REQUEST:
Copy whichever lines contain the string "scene".
###
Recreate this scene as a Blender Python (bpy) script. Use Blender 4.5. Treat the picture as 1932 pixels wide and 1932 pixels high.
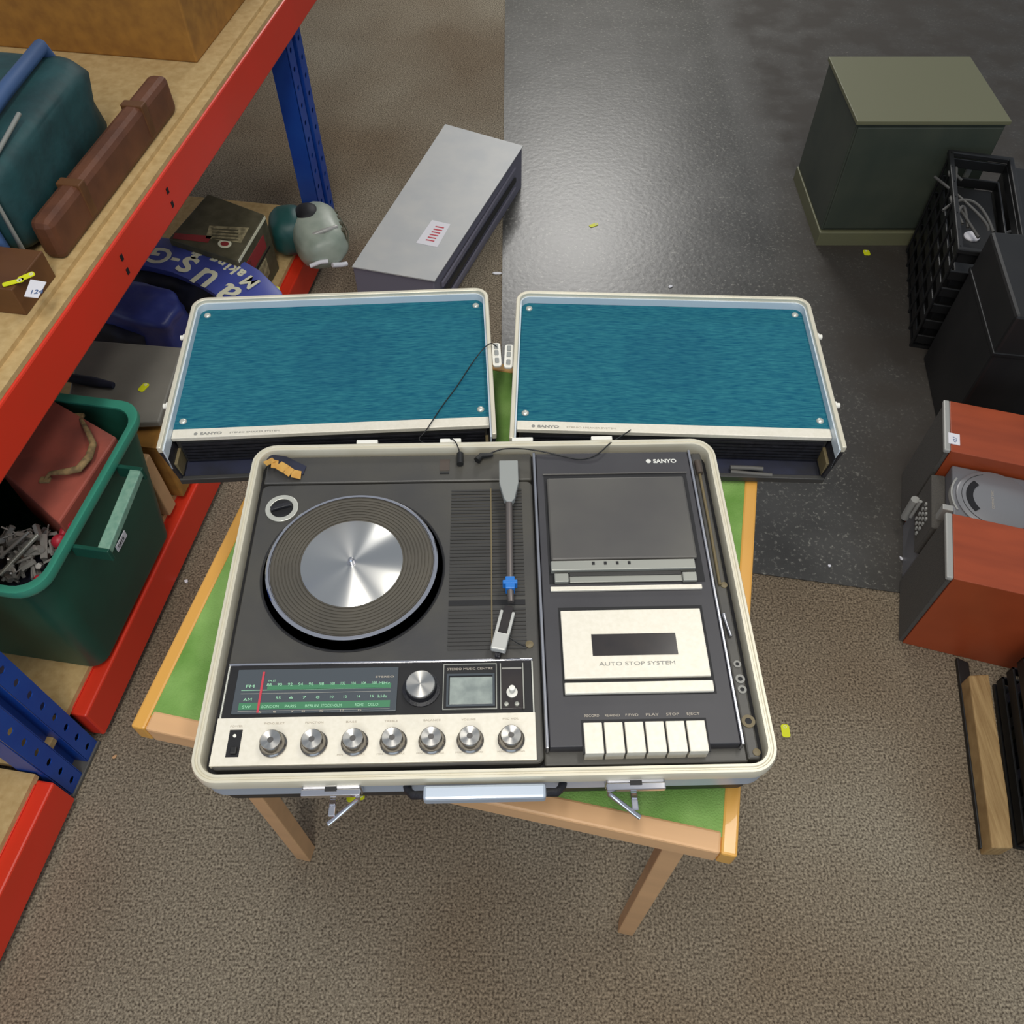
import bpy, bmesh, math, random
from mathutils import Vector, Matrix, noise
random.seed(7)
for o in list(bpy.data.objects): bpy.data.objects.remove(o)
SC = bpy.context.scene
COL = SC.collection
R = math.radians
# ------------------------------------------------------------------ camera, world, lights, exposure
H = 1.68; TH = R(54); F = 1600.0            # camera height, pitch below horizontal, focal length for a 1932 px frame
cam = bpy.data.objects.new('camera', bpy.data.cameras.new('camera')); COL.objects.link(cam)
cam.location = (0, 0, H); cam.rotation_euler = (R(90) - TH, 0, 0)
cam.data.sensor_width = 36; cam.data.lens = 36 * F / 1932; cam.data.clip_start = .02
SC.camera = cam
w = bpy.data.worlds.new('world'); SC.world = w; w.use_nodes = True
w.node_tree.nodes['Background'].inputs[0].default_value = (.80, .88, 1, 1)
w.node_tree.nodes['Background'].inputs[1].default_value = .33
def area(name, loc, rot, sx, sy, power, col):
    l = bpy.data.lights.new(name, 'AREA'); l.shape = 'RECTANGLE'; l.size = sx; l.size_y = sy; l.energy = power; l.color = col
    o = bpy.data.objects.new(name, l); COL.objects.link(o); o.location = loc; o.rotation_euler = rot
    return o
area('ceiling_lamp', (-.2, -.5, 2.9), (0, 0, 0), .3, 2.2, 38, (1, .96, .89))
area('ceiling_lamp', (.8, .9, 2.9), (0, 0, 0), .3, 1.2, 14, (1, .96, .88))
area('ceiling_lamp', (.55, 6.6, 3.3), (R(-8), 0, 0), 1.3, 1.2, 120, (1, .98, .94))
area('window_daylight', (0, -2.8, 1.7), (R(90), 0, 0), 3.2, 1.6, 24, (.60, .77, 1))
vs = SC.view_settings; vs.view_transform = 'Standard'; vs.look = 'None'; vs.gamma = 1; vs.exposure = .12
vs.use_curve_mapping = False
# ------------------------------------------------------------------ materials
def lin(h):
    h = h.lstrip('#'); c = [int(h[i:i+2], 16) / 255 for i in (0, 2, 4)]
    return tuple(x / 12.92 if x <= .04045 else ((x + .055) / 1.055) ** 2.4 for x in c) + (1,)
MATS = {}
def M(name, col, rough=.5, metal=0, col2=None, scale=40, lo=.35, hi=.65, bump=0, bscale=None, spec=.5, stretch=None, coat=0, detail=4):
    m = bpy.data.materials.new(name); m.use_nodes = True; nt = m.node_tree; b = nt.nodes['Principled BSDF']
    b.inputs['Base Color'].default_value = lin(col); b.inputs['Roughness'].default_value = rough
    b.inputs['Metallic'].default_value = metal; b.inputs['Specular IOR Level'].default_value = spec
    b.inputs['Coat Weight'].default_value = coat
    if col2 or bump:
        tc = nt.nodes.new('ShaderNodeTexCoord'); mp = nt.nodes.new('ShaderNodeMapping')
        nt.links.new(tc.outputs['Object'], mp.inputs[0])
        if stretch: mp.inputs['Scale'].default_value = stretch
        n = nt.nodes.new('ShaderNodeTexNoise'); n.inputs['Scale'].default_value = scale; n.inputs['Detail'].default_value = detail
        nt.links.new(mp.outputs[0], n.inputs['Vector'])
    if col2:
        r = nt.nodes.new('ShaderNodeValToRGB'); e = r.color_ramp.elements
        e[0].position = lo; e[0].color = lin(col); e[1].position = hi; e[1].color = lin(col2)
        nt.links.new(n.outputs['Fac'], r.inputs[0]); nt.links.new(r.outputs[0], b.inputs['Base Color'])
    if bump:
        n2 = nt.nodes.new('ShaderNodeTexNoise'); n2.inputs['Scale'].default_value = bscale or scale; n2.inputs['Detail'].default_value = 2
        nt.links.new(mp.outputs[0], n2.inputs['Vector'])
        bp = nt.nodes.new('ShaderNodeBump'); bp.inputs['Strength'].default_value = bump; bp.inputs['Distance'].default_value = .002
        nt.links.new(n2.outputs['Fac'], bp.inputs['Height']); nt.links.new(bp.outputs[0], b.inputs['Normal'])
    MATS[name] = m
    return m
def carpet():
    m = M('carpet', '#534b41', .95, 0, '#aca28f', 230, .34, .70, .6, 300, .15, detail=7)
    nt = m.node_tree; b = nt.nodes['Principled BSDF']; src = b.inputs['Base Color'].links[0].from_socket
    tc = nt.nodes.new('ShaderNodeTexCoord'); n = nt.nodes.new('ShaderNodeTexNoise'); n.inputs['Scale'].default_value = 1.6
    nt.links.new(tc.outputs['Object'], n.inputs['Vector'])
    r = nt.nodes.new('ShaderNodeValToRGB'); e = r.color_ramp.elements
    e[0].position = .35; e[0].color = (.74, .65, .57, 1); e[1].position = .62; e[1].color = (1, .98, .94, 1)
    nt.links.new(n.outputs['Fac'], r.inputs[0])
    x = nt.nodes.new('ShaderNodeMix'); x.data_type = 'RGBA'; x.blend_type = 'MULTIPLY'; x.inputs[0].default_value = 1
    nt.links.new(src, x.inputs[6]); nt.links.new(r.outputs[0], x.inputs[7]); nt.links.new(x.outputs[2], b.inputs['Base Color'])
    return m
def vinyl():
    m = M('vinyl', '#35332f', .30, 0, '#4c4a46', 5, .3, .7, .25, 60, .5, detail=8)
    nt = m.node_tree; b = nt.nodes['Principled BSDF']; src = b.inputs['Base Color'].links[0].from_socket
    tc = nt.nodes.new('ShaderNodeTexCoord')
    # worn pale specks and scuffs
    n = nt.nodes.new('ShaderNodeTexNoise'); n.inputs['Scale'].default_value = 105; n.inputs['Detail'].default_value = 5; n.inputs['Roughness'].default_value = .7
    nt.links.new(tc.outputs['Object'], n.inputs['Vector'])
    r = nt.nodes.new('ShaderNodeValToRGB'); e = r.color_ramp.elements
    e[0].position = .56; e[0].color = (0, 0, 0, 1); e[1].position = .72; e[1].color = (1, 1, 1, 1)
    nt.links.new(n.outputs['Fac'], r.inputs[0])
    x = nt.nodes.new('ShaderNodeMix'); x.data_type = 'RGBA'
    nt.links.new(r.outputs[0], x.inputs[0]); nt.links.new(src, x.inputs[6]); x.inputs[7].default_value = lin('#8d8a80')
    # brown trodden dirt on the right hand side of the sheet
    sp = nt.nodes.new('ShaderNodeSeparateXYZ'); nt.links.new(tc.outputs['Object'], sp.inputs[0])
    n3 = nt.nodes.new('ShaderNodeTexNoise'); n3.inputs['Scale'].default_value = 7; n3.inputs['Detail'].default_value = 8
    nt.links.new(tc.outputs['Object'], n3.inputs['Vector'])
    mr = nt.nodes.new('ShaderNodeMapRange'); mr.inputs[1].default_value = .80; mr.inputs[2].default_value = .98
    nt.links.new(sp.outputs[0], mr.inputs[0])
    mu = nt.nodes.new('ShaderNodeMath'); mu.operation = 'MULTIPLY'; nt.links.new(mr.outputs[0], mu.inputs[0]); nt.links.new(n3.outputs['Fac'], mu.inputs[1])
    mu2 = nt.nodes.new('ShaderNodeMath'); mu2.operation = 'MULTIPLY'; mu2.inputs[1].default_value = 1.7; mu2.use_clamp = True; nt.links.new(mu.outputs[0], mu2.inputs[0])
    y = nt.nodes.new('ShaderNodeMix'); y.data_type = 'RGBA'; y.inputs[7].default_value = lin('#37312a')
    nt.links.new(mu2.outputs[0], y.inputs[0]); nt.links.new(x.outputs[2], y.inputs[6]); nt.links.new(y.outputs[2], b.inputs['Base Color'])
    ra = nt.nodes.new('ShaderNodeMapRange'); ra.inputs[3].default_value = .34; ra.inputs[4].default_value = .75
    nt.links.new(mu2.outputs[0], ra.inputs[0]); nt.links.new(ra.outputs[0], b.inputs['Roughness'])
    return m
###
TASK ANSWER:
Recreate this scene as a Blender Python (bpy) script. Use Blender 4.5. Treat the picture as 1932 pixels wide and 1932 pixels high.
SC = bpy.context.scene